Set task: Quote only the lines from the top of the listing below down to and including the line with "C = S.collection".

--- Start ---

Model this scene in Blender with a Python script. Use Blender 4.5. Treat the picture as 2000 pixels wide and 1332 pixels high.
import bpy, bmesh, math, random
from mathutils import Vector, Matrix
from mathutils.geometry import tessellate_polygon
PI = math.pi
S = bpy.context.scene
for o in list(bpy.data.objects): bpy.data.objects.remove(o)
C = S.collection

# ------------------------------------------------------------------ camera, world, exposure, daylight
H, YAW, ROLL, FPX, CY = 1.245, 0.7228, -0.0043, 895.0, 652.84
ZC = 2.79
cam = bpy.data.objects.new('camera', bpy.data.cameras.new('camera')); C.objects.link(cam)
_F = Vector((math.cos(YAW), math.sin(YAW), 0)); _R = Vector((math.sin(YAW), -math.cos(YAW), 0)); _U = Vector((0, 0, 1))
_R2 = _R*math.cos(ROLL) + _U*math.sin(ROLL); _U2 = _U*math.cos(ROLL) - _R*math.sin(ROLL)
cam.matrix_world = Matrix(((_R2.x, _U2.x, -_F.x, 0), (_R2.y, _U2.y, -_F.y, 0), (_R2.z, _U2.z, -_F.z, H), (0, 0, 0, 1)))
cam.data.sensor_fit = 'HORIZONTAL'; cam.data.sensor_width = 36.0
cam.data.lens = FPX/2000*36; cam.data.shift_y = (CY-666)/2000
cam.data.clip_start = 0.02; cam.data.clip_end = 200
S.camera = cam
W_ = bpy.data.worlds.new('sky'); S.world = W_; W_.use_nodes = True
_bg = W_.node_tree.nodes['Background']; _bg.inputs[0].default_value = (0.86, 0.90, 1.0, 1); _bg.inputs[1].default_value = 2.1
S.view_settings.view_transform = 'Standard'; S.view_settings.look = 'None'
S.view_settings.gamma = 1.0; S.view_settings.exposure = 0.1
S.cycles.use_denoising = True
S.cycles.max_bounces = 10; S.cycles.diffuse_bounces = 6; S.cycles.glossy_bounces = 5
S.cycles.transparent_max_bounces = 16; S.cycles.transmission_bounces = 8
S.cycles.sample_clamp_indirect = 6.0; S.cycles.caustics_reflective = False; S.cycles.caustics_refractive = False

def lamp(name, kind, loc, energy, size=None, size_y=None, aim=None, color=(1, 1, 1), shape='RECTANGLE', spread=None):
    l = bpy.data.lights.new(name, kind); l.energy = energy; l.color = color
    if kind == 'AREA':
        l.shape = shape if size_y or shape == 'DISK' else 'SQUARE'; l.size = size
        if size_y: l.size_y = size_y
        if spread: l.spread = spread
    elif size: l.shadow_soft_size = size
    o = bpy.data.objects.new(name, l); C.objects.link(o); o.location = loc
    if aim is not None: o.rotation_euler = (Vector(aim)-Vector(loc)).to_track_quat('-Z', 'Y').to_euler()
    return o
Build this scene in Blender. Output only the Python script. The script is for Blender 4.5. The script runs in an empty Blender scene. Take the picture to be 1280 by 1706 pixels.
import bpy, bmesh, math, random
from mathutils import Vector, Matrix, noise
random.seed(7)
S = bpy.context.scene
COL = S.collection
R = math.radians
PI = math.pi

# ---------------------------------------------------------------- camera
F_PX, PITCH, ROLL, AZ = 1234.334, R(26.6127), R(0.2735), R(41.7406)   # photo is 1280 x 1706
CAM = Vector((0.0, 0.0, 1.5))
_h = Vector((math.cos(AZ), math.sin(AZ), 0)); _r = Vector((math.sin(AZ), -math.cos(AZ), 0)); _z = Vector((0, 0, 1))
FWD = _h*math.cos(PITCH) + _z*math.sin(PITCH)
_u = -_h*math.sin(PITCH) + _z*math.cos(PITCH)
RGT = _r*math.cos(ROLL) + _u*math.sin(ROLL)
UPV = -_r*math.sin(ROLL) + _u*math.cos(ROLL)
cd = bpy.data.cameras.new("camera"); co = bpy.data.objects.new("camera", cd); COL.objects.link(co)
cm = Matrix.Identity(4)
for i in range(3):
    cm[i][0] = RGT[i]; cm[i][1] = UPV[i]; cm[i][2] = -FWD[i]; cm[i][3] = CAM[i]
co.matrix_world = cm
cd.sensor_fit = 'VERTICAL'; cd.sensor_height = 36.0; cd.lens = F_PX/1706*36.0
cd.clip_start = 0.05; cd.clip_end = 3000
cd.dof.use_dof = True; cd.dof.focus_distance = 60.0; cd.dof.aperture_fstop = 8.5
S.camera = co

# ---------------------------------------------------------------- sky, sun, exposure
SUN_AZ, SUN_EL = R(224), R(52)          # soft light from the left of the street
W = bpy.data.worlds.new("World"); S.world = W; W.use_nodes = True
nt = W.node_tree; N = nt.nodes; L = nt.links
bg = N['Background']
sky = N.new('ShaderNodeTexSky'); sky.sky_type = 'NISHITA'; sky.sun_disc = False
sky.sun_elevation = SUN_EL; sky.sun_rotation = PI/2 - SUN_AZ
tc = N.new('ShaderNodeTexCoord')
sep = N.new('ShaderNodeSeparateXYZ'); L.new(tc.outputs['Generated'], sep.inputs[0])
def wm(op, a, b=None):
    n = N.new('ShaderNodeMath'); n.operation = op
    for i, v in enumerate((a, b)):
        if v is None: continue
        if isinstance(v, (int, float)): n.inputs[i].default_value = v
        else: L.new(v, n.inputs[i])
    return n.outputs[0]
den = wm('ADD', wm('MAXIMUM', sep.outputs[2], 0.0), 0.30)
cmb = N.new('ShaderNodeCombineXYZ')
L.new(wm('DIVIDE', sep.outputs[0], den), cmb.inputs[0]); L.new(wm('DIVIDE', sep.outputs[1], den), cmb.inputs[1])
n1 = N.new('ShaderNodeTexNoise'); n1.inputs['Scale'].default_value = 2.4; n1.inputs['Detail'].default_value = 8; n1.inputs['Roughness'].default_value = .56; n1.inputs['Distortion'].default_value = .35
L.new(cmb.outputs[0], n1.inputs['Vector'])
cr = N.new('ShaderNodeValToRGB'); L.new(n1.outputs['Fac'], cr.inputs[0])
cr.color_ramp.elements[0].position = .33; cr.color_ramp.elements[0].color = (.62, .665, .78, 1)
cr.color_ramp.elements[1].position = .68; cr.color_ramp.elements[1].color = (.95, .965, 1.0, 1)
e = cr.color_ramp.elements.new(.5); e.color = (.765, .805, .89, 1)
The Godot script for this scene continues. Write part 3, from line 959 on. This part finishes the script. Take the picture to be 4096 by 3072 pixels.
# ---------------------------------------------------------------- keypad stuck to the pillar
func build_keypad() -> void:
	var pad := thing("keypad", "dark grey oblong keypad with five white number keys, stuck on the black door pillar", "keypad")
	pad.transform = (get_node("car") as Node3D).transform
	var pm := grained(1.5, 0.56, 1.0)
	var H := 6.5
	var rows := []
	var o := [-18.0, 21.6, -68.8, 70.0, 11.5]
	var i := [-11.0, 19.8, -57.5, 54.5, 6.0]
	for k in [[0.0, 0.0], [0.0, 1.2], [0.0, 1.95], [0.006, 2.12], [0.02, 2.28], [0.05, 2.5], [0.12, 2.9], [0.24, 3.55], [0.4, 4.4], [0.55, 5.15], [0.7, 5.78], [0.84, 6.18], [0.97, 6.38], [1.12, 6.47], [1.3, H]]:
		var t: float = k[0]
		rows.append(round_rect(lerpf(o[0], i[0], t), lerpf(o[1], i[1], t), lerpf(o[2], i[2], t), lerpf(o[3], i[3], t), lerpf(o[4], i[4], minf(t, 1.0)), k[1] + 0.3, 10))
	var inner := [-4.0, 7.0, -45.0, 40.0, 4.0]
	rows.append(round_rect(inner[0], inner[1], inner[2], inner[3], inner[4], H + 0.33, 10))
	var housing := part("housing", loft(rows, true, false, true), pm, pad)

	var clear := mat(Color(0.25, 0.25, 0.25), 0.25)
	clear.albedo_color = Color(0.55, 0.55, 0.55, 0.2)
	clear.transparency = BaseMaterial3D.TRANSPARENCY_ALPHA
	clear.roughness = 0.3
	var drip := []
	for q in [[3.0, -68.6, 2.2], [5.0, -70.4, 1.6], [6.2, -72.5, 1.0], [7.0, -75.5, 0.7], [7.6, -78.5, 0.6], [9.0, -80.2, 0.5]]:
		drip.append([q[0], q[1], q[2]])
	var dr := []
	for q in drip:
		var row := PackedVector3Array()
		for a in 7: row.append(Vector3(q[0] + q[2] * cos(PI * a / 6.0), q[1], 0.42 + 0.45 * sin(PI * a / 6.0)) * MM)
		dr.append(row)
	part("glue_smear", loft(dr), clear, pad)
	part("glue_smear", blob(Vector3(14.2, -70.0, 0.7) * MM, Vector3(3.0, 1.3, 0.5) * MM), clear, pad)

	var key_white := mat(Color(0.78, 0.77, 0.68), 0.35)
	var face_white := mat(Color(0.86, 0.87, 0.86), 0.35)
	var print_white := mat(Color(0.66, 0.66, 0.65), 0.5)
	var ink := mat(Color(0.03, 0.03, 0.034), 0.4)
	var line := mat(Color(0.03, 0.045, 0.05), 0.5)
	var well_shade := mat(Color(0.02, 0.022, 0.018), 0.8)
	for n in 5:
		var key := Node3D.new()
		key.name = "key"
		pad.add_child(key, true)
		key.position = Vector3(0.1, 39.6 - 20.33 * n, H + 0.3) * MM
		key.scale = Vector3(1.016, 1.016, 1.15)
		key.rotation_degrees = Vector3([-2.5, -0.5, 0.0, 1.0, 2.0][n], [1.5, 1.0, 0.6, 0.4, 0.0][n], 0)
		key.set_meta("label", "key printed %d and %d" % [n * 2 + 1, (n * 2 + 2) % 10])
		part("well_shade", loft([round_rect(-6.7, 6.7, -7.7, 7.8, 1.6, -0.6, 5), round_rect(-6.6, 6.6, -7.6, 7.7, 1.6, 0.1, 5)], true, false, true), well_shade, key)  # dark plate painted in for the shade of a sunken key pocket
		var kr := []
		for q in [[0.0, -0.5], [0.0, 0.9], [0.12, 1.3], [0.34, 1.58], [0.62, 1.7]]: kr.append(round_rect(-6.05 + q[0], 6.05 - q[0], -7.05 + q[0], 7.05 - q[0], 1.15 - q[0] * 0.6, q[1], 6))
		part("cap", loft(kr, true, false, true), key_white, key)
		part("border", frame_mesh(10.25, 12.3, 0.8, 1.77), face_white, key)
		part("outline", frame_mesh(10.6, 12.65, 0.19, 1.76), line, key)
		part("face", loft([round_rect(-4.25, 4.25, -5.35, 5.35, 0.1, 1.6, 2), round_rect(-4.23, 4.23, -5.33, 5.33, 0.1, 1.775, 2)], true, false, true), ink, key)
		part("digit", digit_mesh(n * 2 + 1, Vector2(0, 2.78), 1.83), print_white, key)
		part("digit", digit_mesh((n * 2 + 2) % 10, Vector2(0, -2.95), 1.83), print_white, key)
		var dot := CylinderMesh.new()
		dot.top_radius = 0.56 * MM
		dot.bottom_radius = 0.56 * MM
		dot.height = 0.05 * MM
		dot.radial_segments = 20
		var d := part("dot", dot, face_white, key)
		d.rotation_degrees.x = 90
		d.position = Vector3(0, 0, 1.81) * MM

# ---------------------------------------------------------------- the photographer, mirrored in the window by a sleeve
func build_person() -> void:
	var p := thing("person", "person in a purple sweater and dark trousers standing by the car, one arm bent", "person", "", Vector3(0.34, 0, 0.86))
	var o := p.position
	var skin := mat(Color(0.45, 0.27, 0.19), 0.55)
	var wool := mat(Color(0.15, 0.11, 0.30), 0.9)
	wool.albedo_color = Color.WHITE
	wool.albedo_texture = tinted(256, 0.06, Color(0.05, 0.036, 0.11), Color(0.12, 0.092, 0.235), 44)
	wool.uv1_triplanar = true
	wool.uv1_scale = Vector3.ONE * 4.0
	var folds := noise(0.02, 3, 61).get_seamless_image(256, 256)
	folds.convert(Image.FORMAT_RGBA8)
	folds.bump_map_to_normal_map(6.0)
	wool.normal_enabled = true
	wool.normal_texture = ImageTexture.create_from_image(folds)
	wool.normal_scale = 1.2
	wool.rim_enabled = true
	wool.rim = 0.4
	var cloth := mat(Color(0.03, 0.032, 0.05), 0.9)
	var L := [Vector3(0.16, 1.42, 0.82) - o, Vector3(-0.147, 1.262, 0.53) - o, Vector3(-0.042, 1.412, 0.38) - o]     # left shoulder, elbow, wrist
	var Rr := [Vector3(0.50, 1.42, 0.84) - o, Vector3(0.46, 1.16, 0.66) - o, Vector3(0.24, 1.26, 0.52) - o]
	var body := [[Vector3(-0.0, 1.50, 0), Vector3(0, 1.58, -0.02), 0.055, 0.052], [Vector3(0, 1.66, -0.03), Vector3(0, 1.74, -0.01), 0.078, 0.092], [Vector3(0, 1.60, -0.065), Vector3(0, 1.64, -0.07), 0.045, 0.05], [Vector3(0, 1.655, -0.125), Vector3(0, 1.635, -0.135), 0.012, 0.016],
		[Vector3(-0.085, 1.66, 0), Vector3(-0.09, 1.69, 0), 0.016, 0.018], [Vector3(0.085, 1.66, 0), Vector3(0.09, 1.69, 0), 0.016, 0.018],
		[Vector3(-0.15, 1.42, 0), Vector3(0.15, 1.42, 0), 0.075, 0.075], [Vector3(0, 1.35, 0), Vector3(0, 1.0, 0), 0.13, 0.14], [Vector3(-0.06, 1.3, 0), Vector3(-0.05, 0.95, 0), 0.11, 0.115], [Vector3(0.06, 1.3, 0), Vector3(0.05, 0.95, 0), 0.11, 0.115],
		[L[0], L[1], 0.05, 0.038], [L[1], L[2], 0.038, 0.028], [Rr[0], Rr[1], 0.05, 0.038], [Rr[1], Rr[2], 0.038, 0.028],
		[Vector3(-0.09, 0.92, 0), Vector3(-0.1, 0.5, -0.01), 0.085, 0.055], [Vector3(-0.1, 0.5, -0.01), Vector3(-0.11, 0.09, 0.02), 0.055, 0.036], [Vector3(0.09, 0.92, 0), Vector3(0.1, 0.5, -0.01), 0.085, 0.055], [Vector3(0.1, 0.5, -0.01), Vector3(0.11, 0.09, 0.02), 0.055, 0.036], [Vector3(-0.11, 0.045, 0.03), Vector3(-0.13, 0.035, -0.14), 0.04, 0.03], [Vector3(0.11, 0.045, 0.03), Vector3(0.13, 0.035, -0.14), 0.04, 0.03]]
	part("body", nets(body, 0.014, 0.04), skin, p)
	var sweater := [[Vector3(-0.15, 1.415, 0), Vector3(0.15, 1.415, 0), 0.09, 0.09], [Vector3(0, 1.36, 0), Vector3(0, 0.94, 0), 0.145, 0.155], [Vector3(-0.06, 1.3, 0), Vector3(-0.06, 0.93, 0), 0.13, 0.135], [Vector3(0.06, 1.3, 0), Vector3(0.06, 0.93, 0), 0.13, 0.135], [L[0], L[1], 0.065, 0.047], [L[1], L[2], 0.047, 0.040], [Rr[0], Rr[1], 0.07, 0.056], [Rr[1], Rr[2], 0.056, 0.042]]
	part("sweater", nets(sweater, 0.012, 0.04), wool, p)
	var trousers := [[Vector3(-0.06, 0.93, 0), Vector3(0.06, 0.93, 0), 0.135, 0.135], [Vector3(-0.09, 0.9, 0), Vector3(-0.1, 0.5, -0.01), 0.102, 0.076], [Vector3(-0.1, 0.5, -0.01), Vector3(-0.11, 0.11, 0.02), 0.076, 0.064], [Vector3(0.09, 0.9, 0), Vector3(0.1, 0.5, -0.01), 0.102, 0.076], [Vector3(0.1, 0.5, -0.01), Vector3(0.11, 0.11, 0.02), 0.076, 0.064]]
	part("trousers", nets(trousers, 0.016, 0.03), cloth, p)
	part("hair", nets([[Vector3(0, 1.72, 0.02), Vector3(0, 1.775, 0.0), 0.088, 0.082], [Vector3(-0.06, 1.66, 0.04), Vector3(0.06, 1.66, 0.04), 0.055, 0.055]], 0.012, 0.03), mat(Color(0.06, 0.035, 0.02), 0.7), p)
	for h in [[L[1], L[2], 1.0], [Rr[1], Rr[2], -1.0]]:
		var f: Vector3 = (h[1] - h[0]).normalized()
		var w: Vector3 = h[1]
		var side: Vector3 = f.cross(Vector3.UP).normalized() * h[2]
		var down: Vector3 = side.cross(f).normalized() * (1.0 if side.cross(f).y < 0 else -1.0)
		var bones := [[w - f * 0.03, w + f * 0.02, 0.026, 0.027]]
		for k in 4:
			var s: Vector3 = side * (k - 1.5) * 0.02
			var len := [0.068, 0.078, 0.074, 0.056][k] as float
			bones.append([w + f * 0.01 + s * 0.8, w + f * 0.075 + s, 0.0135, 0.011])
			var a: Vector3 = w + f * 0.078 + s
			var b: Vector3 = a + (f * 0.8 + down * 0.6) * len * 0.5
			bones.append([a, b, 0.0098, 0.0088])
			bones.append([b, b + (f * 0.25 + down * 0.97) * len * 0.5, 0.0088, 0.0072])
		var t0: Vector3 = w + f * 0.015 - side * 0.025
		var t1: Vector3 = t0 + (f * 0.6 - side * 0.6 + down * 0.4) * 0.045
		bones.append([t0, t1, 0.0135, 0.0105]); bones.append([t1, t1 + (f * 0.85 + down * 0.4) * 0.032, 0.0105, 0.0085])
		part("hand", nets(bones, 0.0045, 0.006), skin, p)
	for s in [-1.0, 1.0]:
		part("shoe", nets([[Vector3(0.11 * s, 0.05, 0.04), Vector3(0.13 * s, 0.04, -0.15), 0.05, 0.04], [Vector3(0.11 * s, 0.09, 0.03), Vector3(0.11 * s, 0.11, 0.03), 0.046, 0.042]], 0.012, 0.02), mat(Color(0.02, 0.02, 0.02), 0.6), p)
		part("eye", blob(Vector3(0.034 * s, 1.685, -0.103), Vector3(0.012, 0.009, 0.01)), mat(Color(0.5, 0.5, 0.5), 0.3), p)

--- End ---

Finished answer:
Model this scene in Blender with a Python script. Use Blender 4.5. Treat the picture as 2000 pixels wide and 1332 pixels high.
import bpy, bmesh, math, random
from mathutils import Vector, Matrix
from mathutils.geometry import tessellate_polygon
PI = math.pi
S = bpy.context.scene
for o in list(bpy.data.objects): bpy.data.objects.remove(o)
C = S.collection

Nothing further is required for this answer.